Bugün Re’fet Bey’in bir mektubunu aldım. Lihye-i Şerife hakkındaki suali münasebetiyle diyorum ki: Hadîsçe sabittir ki Resul-i Ekrem aleyhissalâtü vesselâmın Lihye-i Saadetinden düşen saçların taneleri mahduddur. Otuz kırk tane veya elli altmış tane gibi az bir miktarda iken, binler yerde Lihye-i Saadetin saçları bulunması, beni bir zaman çok düşündürdü.

O vakit hatırıma gelmiş ki lihye-i Saadet, yalnız Lihye-i Şerifin saçlarından ibaret değil belki re’s-i mübareğinin tıraş oldukça hiçbir şeyini kaybetmeyen sahabeler, o nurlu ve mübarek ve daimî yaşayacak saçları muhafaza etmişler. Onlar binlerdir. Şimdiki mevcuda müsavi gelebilirler.

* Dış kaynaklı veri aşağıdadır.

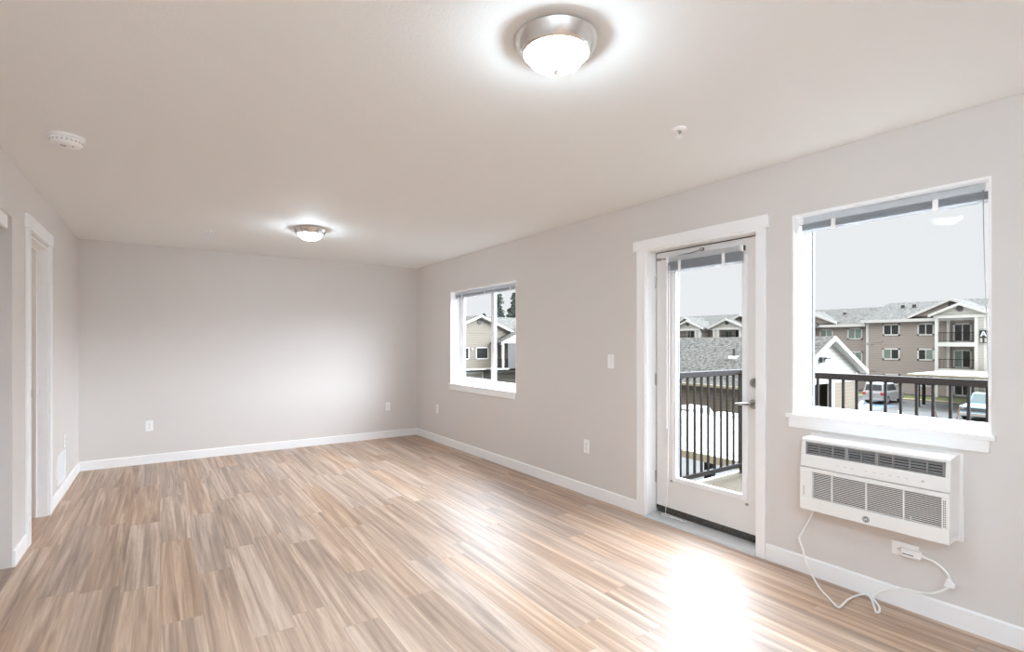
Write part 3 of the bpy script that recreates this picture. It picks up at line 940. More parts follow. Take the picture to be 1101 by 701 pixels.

Yine o vakit hatırıma geldi ki acaba her camide bulunan, sened-i sahih ile bu saç Hazret-i Risalet’in saçı olduğu sabit midir ki ona karşı ziyaret makbul olabilsin?

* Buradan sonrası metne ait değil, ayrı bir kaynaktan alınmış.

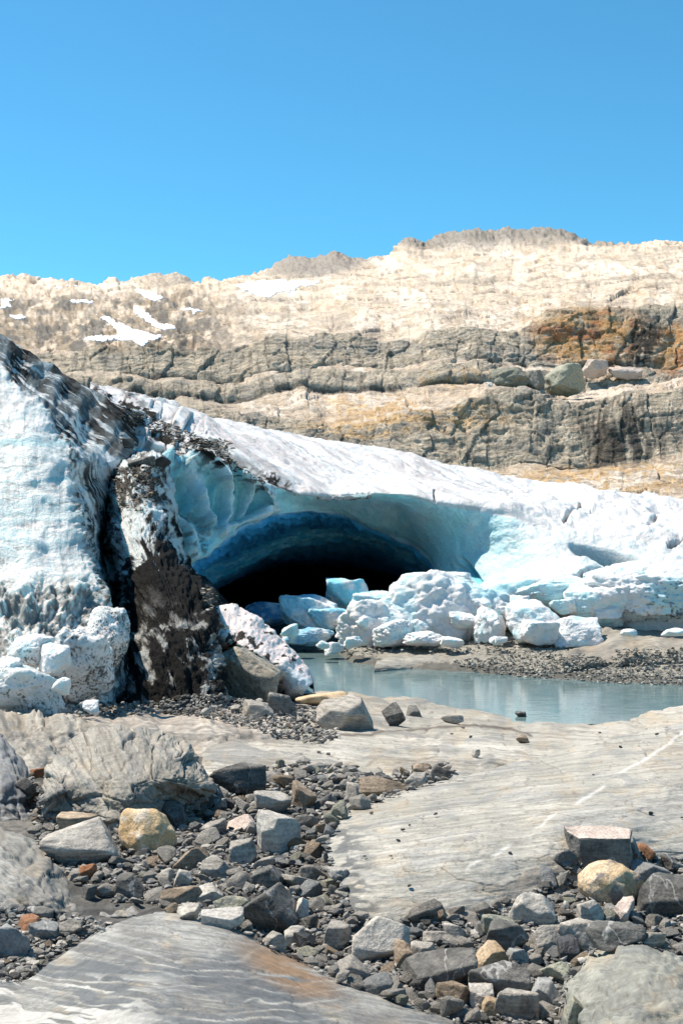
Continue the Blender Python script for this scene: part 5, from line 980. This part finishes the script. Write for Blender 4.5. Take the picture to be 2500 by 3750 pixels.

Birden hatıra geldi ki o saçların ziyareti, vesiledir. Resul-i Ekrem aleyhissalâtü vesselâma karşı salavat getirmeye sebep ve bir hürmet ve muhabbete medardır. Vesilelik ciheti o şeyin zatına bakmaz, vesilelik cihetine bakar. Onun için eğer bir saç hakiki olarak Lihye-i Saadetten olmazsa, madem zahir hale göre öyle telakki edilmiş ve o vesilelik vazifesini yapıyor ve hürmete ve teveccühe ve salavata vesile oluyor; kat’î senet ile o saçın zatını teşhis ve tayin lâzım değildir. Yalnız, aksine kat’î delil olmasın, yeter. Çünkü telakkiyat-ı âmme ve kabul-ü ümmet, bir nevi hüccet hükmüne geçer. Bazı ehl-i takva böyle işlerde, ya takva veya ihtiyat veya azîmet noktasında ilişseler de hususi ilişirler. Bid’a da deseler, bid’a-i hasene nevinde dâhildir. Çünkü vesile-i salavattır.

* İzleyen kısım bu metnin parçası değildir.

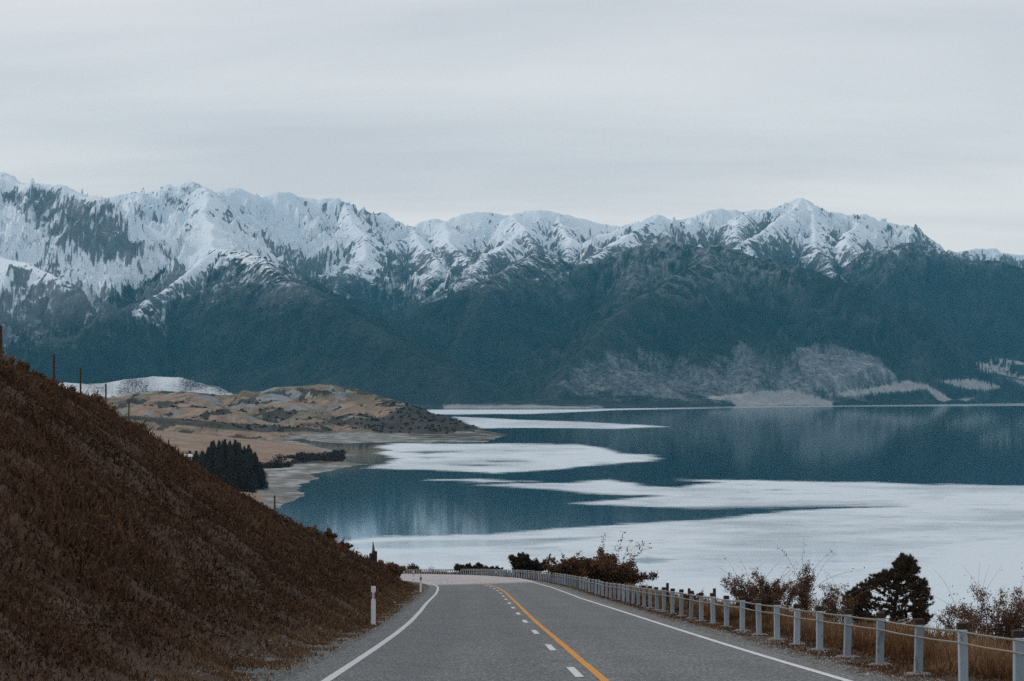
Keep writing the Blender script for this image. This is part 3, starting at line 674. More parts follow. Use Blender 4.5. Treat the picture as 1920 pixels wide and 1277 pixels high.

Re’fet Bey mektubunda diyor: “Bu mesele ihvanlar beyninde medar-ı münakaşa olmuş.” Kardeşlerime tavsiye ediyorum ki inşikaka ve iftiraka sebebiyet veren münakaşa etmesinler. Yalnız müdavele-i efkâr suretinde nizâsız mübahaseye alışsınlar.